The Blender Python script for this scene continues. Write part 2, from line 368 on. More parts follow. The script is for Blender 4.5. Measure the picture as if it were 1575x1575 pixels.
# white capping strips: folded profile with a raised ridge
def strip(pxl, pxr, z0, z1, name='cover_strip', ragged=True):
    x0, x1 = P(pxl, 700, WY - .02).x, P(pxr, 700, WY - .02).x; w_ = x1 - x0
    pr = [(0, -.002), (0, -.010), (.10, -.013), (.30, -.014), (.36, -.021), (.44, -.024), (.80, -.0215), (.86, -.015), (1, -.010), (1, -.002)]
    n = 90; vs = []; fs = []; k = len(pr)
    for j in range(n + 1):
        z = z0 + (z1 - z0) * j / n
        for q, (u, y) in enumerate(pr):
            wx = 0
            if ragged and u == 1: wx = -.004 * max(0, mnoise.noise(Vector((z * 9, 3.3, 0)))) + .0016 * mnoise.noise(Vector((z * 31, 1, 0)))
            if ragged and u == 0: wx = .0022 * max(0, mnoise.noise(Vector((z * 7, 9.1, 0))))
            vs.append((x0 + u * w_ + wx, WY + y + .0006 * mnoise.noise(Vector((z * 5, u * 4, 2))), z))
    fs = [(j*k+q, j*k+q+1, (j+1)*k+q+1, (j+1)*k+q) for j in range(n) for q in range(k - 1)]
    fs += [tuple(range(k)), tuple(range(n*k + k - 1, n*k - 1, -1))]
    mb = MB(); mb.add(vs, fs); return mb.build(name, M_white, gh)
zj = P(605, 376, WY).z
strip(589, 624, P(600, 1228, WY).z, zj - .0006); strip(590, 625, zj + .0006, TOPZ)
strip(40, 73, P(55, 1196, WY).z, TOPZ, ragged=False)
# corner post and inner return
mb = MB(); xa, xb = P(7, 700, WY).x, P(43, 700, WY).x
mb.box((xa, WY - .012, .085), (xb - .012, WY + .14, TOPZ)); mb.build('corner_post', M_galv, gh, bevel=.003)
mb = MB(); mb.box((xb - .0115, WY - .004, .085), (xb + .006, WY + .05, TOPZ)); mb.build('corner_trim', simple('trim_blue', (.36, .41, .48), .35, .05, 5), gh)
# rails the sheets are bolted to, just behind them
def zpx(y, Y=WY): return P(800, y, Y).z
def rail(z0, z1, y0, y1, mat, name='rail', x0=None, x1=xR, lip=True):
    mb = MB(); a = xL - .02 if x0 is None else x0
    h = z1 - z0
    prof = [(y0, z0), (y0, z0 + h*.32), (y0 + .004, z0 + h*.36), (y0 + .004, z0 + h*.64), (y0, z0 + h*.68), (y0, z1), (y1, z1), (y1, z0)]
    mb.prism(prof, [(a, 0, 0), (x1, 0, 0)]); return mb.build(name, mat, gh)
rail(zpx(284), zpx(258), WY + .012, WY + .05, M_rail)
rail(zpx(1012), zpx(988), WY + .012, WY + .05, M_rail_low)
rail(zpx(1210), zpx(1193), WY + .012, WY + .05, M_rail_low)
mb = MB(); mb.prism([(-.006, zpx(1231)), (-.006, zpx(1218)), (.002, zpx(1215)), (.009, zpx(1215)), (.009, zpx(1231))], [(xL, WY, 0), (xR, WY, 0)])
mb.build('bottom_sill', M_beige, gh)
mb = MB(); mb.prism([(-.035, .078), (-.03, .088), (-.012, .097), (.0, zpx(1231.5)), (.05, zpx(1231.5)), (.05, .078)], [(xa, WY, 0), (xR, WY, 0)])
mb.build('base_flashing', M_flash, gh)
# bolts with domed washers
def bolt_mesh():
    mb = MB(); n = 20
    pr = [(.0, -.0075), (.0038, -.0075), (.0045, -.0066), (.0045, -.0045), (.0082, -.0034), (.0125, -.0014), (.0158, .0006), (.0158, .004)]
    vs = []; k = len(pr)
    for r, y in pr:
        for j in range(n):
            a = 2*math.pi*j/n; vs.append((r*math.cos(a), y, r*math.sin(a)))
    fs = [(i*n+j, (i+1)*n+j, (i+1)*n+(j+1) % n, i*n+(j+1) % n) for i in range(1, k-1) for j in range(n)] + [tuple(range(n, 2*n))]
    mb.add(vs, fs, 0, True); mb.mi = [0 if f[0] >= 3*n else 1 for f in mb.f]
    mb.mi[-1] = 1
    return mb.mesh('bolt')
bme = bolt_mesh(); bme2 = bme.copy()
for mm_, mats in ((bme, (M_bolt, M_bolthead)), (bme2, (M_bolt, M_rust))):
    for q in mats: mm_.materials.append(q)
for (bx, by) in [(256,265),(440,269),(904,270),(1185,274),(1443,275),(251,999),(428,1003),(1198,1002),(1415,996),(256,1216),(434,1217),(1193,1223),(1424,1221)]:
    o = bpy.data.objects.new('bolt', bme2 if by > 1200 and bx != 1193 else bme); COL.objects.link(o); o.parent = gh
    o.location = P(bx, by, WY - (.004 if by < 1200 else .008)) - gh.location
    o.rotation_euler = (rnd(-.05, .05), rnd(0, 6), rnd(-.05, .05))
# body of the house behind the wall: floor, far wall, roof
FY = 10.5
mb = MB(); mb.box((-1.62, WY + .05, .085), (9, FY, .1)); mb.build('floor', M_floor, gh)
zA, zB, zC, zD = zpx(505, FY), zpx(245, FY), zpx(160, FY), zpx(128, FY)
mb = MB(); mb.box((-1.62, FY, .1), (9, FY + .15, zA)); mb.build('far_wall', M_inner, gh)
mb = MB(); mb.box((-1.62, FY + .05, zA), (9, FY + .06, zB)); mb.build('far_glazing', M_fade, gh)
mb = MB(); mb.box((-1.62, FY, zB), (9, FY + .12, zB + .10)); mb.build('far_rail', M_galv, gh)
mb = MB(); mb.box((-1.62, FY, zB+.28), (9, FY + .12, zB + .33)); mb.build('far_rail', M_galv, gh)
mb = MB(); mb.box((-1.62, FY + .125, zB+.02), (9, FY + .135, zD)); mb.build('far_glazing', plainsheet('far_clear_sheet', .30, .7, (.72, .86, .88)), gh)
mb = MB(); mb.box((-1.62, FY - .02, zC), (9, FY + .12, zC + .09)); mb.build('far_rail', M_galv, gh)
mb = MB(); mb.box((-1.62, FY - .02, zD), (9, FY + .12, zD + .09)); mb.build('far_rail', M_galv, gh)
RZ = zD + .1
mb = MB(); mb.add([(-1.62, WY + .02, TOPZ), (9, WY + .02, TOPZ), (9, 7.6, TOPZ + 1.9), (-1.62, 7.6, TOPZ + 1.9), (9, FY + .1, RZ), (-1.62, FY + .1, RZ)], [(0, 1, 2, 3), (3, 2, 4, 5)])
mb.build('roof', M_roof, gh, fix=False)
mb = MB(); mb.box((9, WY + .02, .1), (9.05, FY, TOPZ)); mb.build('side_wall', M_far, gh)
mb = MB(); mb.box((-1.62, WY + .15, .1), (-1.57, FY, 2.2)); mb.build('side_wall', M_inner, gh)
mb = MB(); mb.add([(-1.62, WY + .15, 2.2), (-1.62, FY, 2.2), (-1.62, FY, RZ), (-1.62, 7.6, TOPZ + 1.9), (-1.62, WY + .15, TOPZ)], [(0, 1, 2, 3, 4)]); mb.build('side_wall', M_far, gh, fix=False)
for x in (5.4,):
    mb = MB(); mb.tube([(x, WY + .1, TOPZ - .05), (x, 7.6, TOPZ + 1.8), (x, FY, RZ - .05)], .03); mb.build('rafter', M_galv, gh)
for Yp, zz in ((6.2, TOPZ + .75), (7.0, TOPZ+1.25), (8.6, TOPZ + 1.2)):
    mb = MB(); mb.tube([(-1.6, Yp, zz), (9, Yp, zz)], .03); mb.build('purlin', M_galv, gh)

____

* **Task to carry out**
Your task is to quote all of the data word for word.

* **Response for this exercise**
The Blender Python script for this scene continues. Write part 2, from line 368 on. More parts follow. The script is for Blender 4.5. Measure the picture as if it were 1575x1575 pixels.
# white capping strips: folded profile with a raised ridge
def strip(pxl, pxr, z0, z1, name='cover_strip', ragged=True):
    x0, x1 = P(pxl, 700, WY - .02).x, P(pxr, 700, WY - .02).x; w_ = x1 - x0
    pr = [(0, -.002), (0, -.010), (.10, -.013), (.30, -.014), (.36, -.021), (.44, -.024), (.80, -.0215), (.86, -.015), (1, -.010), (1, -.002)]
    n = 90; vs = []; fs = []; k = len(pr)
    for j in range(n + 1):
        z = z0 + (z1 - z0) * j / n
        for q, (u, y) in enumerate(pr):
            wx = 0
            if ragged and u == 1: wx = -.004 * max(0, mnoise.noise(Vector((z * 9, 3.3, 0)))) + .0016 * mnoise.noise(Vector((z * 31, 1, 0)))
            if ragged and u == 0: wx = .0022 * max(0, mnoise.noise(Vector((z * 7, 9.1, 0))))
            vs.append((x0 + u * w_ + wx, WY + y + .0006 * mnoise.noise(Vector((z * 5, u * 4, 2))), z))
    fs = [(j*k+q, j*k+q+1, (j+1)*k+q+1, (j+1)*k+q) for j in range(n) for q in range(k - 1)]
    fs += [tuple(range(k)), tuple(range(n*k + k - 1, n*k - 1, -1))]
    mb = MB(); mb.add(vs, fs); return mb.build(name, M_white, gh)
zj = P(605, 376, WY).z
strip(589, 624, P(600, 1228, WY).z, zj - .0006); strip(590, 625, zj + .0006, TOPZ)
strip(40, 73, P(55, 1196, WY).z, TOPZ, ragged=False)
# corner post and inner return
mb = MB(); xa, xb = P(7, 700, WY).x, P(43, 700, WY).x
mb.box((xa, WY - .012, .085), (xb - .012, WY + .14, TOPZ)); mb.build('corner_post', M_galv, gh, bevel=.003)
mb = MB(); mb.box((xb - .0115, WY - .004, .085), (xb + .006, WY + .05, TOPZ)); mb.build('corner_trim', simple('trim_blue', (.36, .41, .48), .35, .05, 5), gh)
# rails the sheets are bolted to, just behind them
def zpx(y, Y=WY): return P(800, y, Y).z
def rail(z0, z1, y0, y1, mat, name='rail', x0=None, x1=xR, lip=True):
    mb = MB(); a = xL - .02 if x0 is None else x0
    h = z1 - z0
    prof = [(y0, z0), (y0, z0 + h*.32), (y0 + .004, z0 + h*.36), (y0 + .004, z0 + h*.64), (y0, z0 + h*.68), (y0, z1), (y1, z1), (y1, z0)]
    mb.prism(prof, [(a, 0, 0), (x1, 0, 0)]); return mb.build(name, mat, gh)
rail(zpx(284), zpx(258), WY + .012, WY + .05, M_rail)
rail(zpx(1012), zpx(988), WY + .012, WY + .05, M_rail_low)
rail(zpx(1210), zpx(1193), WY + .012, WY + .05, M_rail_low)
mb = MB(); mb.prism([(-.006, zpx(1231)), (-.006, zpx(1218)), (.002, zpx(1215)), (.009, zpx(1215)), (.009, zpx(1231))], [(xL, WY, 0), (xR, WY, 0)])
mb.build('bottom_sill', M_beige, gh)
mb = MB(); mb.prism([(-.035, .078), (-.03, .088), (-.012, .097), (.0, zpx(1231.5)), (.05, zpx(1231.5)), (.05, .078)], [(xa, WY, 0), (xR, WY, 0)])
mb.build('base_flashing', M_flash, gh)
# bolts with domed washers
def bolt_mesh():
    mb = MB(); n = 20
    pr = [(.0, -.0075), (.0038, -.0075), (.0045, -.0066), (.0045, -.0045), (.0082, -.0034), (.0125, -.0014), (.0158, .0006), (.0158, .004)]
    vs = []; k = len(pr)
    for r, y in pr:
        for j in range(n):
            a = 2*math.pi*j/n; vs.append((r*math.cos(a), y, r*math.sin(a)))
    fs = [(i*n+j, (i+1)*n+j, (i+1)*n+(j+1) % n, i*n+(j+1) % n) for i in range(1, k-1) for j in range(n)] + [tuple(range(n, 2*n))]
    mb.add(vs, fs, 0, True); mb.mi = [0 if f[0] >= 3*n else 1 for f in mb.f]
    mb.mi[-1] = 1
    return mb.mesh('bolt')
bme = bolt_mesh(); bme2 = bme.copy()
for mm_, mats in ((bme, (M_bolt, M_bolthead)), (bme2, (M_bolt, M_rust))):
    for q in mats: mm_.materials.append(q)
for (bx, by) in [(256,265),(440,269),(904,270),(1185,274),(1443,275),(251,999),(428,1003),(1198,1002),(1415,996),(256,1216),(434,1217),(1193,1223),(1424,1221)]:
    o = bpy.data.objects.new('bolt', bme2 if by > 1200 and bx != 1193 else bme); COL.objects.link(o); o.parent = gh
    o.location = P(bx, by, WY - (.004 if by < 1200 else .008)) - gh.location
    o.rotation_euler = (rnd(-.05, .05), rnd(0, 6), rnd(-.05, .05))
# body of the house behind the wall: floor, far wall, roof
FY = 10.5
mb = MB(); mb.box((-1.62, WY + .05, .085), (9, FY, .1)); mb.build('floor', M_floor, gh)
zA, zB, zC, zD = zpx(505, FY), zpx(245, FY), zpx(160, FY), zpx(128, FY)
mb = MB(); mb.box((-1.62, FY, .1), (9, FY + .15, zA)); mb.build('far_wall', M_inner, gh)
mb = MB(); mb.box((-1.62, FY + .05, zA), (9, FY + .06, zB)); mb.build('far_glazing', M_fade, gh)
mb = MB(); mb.box((-1.62, FY, zB), (9, FY + .12, zB + .10)); mb.build('far_rail', M_galv, gh)
mb = MB(); mb.box((-1.62, FY, zB+.28), (9, FY + .12, zB + .33)); mb.build('far_rail', M_galv, gh)
mb = MB(); mb.box((-1.62, FY + .125, zB+.02), (9, FY + .135, zD)); mb.build('far_glazing', plainsheet('far_clear_sheet', .30, .7, (.72, .86, .88)), gh)
mb = MB(); mb.box((-1.62, FY - .02, zC), (9, FY + .12, zC + .09)); mb.build('far_rail', M_galv, gh)
mb = MB(); mb.box((-1.62, FY - .02, zD), (9, FY + .12, zD + .09)); mb.build('far_rail', M_galv, gh)
RZ = zD + .1
mb = MB(); mb.add([(-1.62, WY + .02, TOPZ), (9, WY + .02, TOPZ), (9, 7.6, TOPZ + 1.9), (-1.62, 7.6, TOPZ + 1.9), (9, FY + .1, RZ), (-1.62, FY + .1, RZ)], [(0, 1, 2, 3), (3, 2, 4, 5)])
mb.build('roof', M_roof, gh, fix=False)
mb = MB(); mb.box((9, WY + .02, .1), (9.05, FY, TOPZ)); mb.build('side_wall', M_far, gh)
mb = MB(); mb.box((-1.62, WY + .15, .1), (-1.57, FY, 2.2)); mb.build('side_wall', M_inner, gh)
mb = MB(); mb.add([(-1.62, WY + .15, 2.2), (-1.62, FY, 2.2), (-1.62, FY, RZ), (-1.62, 7.6, TOPZ + 1.9), (-1.62, WY + .15, TOPZ)], [(0, 1, 2, 3, 4)]); mb.build('side_wall', M_far, gh, fix=False)
for x in (5.4,):
    mb = MB(); mb.tube([(x, WY + .1, TOPZ - .05), (x, 7.6, TOPZ + 1.8), (x, FY, RZ - .05)], .03); mb.build('rafter', M_galv, gh)
for Yp, zz in ((6.2, TOPZ + .75), (7.0, TOPZ+1.25), (8.6, TOPZ + 1.2)):
    mb = MB(); mb.tube([(-1.6, Yp, zz), (9, Yp, zz)], .03); mb.build('purlin', M_galv, gh)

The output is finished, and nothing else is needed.